The court’s ruling that “not all unwanted physical contact is sexual harassment” has set the tone for the aforementioned sexual harassment law, thereby determining it to be pure welfare legislation. The law can be interpreted to imply that only behaviour that has sexual undertones is considered to be sexual harassment.
However, that decision seems to contrast that of the Gaurav Jain v Hindustan Latex Family Planning Promotion Trust (HLFPPT) & Others Delhi High Court, 2015 LLR 1195 case. In this ruling, the Delhi High Court pronounced that sexual harassment covers myriad inappropriate behaviour, ranging from smoking in a female colleague’s presence to forcing her to stay in a male colleague’s hotel room for a work trip.
So what constitutes sexual harassment? It depends on the country.
The European Union’s sexual harassment laws are similar to India’s 2013 decision. Consisting of 33 member states, the European Council met for the Istanbul Convention of 2011 to create laws to prevent violence against women. In Article 40, they defined sexual harassment as:
“Any form of unwanted verbal, non-verbal or physical conduct of a sexual nature with the purpose or effect of violating the dignity of a person.”
In the United States, sexual harassment is considered “unwelcomed sexual conduct.” The US Equal Employment Employment Opportunity Commission (EEOC) further categorizes harassment as demanding quid pro quo sexual favours or creating a hostile environment in case those demands are not met.
As for the prevention of sexual harassment, both the European Union and United States require employees to undergo training, with US requirements varying by state.
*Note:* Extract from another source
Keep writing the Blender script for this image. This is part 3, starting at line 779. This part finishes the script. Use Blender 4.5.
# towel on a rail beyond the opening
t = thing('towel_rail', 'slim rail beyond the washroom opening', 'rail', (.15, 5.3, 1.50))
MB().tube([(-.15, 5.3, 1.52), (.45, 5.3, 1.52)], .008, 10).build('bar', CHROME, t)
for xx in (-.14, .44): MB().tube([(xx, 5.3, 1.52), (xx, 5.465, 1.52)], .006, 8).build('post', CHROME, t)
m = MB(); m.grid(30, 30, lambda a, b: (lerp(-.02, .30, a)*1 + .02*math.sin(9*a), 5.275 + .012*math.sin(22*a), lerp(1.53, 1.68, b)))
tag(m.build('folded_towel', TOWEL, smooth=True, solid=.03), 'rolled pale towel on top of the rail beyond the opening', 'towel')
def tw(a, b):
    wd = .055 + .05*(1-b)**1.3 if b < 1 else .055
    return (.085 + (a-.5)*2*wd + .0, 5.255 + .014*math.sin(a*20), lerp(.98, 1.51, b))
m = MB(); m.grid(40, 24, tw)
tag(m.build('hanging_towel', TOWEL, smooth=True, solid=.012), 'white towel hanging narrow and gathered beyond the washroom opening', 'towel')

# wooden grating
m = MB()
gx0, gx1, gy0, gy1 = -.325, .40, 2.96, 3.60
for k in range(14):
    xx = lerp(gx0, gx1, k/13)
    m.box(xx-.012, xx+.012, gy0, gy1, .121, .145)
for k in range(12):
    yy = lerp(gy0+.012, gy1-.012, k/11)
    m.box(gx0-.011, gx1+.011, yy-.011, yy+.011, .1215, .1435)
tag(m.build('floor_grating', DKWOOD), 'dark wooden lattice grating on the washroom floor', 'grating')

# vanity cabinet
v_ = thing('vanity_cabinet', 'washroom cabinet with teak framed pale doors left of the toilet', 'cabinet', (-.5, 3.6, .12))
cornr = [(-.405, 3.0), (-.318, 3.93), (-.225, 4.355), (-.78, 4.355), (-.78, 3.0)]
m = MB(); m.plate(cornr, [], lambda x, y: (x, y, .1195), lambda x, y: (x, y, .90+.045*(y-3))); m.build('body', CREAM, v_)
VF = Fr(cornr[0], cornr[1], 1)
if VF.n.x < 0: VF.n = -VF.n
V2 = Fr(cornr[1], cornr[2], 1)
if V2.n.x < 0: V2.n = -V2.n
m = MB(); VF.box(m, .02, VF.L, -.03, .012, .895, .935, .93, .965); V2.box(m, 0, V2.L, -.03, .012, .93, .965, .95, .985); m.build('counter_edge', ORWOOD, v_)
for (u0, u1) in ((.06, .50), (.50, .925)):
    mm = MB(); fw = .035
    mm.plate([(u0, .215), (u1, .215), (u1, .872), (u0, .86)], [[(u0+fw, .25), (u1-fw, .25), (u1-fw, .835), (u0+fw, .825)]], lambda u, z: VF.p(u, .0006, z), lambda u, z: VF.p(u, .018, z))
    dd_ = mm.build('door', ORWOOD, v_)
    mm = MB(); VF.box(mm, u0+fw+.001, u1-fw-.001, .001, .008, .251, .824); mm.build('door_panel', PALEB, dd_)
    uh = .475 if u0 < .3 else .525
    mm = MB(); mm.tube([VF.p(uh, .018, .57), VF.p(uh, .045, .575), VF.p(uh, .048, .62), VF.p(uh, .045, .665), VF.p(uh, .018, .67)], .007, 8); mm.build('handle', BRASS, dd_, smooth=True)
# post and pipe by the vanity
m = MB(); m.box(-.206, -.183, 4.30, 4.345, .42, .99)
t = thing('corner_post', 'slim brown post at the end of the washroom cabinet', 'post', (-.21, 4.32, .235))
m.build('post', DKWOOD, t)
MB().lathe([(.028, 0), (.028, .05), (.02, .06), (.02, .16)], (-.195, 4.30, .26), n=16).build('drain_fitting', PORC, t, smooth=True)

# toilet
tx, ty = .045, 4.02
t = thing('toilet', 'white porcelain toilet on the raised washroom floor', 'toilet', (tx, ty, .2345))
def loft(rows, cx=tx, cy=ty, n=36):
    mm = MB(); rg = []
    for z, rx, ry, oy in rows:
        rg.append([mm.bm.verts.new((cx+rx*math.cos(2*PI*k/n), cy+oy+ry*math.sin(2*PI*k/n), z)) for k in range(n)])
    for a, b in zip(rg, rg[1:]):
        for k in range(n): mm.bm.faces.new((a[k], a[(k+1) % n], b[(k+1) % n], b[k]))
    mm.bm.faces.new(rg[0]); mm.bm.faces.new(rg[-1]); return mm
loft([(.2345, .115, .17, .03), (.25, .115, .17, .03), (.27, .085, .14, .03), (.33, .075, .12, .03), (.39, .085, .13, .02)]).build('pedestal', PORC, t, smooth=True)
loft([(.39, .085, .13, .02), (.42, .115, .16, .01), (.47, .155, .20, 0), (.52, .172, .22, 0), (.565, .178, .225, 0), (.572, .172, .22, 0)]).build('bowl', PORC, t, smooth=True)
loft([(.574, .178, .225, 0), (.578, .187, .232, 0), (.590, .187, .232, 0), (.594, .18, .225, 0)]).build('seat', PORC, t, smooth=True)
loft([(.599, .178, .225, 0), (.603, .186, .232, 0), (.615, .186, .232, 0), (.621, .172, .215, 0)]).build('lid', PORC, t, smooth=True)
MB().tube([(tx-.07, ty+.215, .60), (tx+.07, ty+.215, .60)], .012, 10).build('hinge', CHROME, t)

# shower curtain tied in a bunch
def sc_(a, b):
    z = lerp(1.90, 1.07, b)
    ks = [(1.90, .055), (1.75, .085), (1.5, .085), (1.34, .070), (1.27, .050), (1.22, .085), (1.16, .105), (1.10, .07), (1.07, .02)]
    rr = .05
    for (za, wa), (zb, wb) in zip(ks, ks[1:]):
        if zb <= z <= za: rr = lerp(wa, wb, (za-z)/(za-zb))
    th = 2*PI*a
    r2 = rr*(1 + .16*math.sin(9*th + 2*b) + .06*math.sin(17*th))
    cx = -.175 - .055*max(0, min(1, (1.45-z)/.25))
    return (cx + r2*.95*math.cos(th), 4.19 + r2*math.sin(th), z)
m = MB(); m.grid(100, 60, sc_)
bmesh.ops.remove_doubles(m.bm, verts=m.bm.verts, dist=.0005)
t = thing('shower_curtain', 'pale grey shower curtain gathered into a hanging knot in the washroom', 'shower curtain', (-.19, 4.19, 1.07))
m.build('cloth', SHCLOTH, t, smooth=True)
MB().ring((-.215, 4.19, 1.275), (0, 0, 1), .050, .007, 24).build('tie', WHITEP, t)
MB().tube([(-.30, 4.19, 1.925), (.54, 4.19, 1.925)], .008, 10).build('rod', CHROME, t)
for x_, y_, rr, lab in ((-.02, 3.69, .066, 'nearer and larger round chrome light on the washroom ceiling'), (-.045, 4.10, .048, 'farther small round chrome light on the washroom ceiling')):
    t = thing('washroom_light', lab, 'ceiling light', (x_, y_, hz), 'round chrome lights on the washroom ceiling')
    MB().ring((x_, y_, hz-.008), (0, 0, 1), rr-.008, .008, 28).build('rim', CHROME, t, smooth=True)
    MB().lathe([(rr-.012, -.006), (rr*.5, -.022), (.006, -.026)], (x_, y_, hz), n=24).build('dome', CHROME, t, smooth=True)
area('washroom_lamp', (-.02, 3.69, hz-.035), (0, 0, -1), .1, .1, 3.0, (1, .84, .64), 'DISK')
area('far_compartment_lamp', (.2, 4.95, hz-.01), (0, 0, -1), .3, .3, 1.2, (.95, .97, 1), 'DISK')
Likewise, India’s 2013 decision has established detailed requirements in order to build a safe and welcoming work environment. They include:
- Creating an Internal Complaints Committee, as a collective authority that is independent of the management in order to investigate sexual harassment cases;
- Requiring a specific mandate on the membership of the committee to ensure equal and fair representation and participation by female employees/ representatives;
- Appointing an external member, with an authority to veto the decision of the internal committee, if there is no consensus in the decision;
- Rotating the members of the committee every three years for renewed wherewithal of the committee;
- Making details and decision of the proceedings of the committee public, by filing annual returns; and,
- Awarding compensation to the victim.
Requiring an Internal Complaints Committee is the foundation of the Act, as pronounced by Madras High Court in the ISG Novasoft Technologies case. This ruling directed the company to pay 16 million rupees for not establishing the Internal Complaints Committee and, as a result, failing to create an environment that could adequately prevent sexual harassment. The emphasis on mandatory training and communication in Indian law needs equal mention, as enforcement requires the collective responsibility of the organization.
Having vested the Internal Complaints Committee, with the powers of the civil court, there is also a commitment to protect its powers as upheld by the Mumbai High Court in the case of Vidya Akhave v. Union of India and Ors. This ruling determined that it would not interfere with an order of punishment passed by the Internal Complaints Committee regarding a sexual harassment complaint, unless the order is disproportionate.
As the boundaries of the statute are refined and redefined in their legal interpretations, preventing sexual harassment continues to be the crux of Indian legal departments in order to maintain the social equilibrium that is necessary to be considered an equal opportunity employer. In-house counsel must stay informed to see how these changes could impact company policies.